== INSTRUCTIONS TO FOLLOW ==
The lines to be extracted run from the start of the listing through the line containing "-1.83)], .042, 'yellow_line', .009)"; copy them exactly and nothing else.
<<<<
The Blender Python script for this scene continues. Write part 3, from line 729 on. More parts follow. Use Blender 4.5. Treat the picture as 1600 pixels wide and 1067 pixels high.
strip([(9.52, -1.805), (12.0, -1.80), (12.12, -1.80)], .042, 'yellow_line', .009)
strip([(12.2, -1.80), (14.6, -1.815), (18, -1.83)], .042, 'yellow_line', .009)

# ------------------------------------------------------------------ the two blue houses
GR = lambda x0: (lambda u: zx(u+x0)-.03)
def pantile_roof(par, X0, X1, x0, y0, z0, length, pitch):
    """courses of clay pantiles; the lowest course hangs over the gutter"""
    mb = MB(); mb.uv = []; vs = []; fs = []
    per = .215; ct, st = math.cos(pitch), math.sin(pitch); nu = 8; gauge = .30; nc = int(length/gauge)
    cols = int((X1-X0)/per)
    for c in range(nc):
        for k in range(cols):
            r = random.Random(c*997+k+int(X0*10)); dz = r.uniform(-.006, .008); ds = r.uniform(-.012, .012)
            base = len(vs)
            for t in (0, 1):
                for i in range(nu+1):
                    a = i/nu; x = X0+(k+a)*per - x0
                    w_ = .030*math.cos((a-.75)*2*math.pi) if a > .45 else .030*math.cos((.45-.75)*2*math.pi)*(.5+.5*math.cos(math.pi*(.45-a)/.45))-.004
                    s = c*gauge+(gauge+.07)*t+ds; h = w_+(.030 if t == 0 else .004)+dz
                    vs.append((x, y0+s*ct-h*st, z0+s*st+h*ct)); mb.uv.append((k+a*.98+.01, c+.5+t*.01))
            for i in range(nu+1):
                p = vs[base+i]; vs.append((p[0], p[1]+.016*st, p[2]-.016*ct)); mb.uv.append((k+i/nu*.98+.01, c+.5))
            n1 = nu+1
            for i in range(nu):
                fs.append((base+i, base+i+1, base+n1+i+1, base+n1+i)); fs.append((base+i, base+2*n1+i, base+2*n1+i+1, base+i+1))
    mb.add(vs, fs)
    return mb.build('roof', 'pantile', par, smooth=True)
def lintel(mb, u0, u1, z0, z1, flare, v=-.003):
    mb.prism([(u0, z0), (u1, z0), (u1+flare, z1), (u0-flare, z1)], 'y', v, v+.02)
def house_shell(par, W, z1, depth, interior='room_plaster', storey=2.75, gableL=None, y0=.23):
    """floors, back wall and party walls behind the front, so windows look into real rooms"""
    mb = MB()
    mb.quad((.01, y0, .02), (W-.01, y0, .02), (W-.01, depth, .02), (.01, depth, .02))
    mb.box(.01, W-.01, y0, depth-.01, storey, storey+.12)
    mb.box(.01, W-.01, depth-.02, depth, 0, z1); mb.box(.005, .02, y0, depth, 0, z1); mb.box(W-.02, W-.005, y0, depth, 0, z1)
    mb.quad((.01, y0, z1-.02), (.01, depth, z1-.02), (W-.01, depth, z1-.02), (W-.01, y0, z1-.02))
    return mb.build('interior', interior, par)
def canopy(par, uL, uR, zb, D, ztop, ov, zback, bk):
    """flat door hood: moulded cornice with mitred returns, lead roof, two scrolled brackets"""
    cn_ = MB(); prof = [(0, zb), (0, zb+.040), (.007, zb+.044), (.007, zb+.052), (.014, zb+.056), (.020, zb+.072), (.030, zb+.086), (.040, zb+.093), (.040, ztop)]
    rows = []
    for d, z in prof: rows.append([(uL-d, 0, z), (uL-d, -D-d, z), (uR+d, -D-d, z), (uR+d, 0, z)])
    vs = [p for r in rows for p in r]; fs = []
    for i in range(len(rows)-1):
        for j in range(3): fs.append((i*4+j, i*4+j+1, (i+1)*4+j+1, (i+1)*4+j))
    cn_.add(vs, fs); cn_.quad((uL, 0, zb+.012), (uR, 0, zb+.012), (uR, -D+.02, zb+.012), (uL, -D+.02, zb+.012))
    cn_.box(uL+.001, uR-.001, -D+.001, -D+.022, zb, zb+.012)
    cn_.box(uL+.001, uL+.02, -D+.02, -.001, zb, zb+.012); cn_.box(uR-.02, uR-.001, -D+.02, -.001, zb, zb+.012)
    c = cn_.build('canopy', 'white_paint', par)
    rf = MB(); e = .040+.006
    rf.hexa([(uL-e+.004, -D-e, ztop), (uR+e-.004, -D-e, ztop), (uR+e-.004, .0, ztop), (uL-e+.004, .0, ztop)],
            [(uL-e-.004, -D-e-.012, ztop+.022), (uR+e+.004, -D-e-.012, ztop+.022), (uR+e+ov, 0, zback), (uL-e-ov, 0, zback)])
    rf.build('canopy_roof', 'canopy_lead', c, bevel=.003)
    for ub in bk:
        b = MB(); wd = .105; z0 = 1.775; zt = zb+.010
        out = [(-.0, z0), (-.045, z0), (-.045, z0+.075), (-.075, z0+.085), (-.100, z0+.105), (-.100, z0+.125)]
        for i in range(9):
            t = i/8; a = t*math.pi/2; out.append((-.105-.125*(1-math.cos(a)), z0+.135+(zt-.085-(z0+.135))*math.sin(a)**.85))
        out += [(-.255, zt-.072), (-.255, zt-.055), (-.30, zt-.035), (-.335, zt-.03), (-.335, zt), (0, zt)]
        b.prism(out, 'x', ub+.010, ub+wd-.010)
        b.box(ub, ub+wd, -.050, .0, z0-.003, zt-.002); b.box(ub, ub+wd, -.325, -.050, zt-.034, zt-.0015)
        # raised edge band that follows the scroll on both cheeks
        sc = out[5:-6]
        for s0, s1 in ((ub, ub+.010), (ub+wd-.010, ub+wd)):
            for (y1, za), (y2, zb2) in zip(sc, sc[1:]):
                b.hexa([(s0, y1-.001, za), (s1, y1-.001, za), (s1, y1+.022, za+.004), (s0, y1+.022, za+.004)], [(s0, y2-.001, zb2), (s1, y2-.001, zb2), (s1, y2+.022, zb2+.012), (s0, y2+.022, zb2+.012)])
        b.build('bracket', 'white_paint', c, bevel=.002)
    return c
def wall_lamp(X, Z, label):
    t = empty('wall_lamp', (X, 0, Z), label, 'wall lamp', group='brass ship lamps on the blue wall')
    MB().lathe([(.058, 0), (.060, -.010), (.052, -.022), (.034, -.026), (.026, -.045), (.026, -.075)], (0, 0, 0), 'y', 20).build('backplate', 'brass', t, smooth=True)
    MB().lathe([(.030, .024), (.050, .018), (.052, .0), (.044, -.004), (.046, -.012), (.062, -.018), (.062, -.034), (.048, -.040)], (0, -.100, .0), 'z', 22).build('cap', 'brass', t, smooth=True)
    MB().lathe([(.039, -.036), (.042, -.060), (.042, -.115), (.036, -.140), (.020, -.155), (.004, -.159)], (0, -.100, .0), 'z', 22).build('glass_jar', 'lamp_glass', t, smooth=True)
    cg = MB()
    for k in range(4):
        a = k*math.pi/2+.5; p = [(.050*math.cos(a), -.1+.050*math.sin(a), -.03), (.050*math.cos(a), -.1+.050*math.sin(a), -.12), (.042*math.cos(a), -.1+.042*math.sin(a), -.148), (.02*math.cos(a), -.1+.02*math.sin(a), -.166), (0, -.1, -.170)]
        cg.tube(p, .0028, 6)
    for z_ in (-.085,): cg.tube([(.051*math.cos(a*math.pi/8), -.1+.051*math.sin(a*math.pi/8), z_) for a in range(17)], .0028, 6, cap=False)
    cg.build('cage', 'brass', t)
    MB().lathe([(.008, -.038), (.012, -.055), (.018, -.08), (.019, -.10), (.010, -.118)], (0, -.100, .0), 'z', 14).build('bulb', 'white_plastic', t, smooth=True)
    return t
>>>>
== SOLUTION BELOW ==
The Blender Python script for this scene continues. Write part 3, from line 729 on. More parts follow. Use Blender 4.5. Treat the picture as 1600 pixels wide and 1067 pixels high.
strip([(9.52, -1.805), (12.0, -1.80), (12.12, -1.80)], .042, 'yellow_line', .009)
strip([(12.2, -1.80), (14.6, -1.815), (18, -1.83)], .042, 'yellow_line', .009)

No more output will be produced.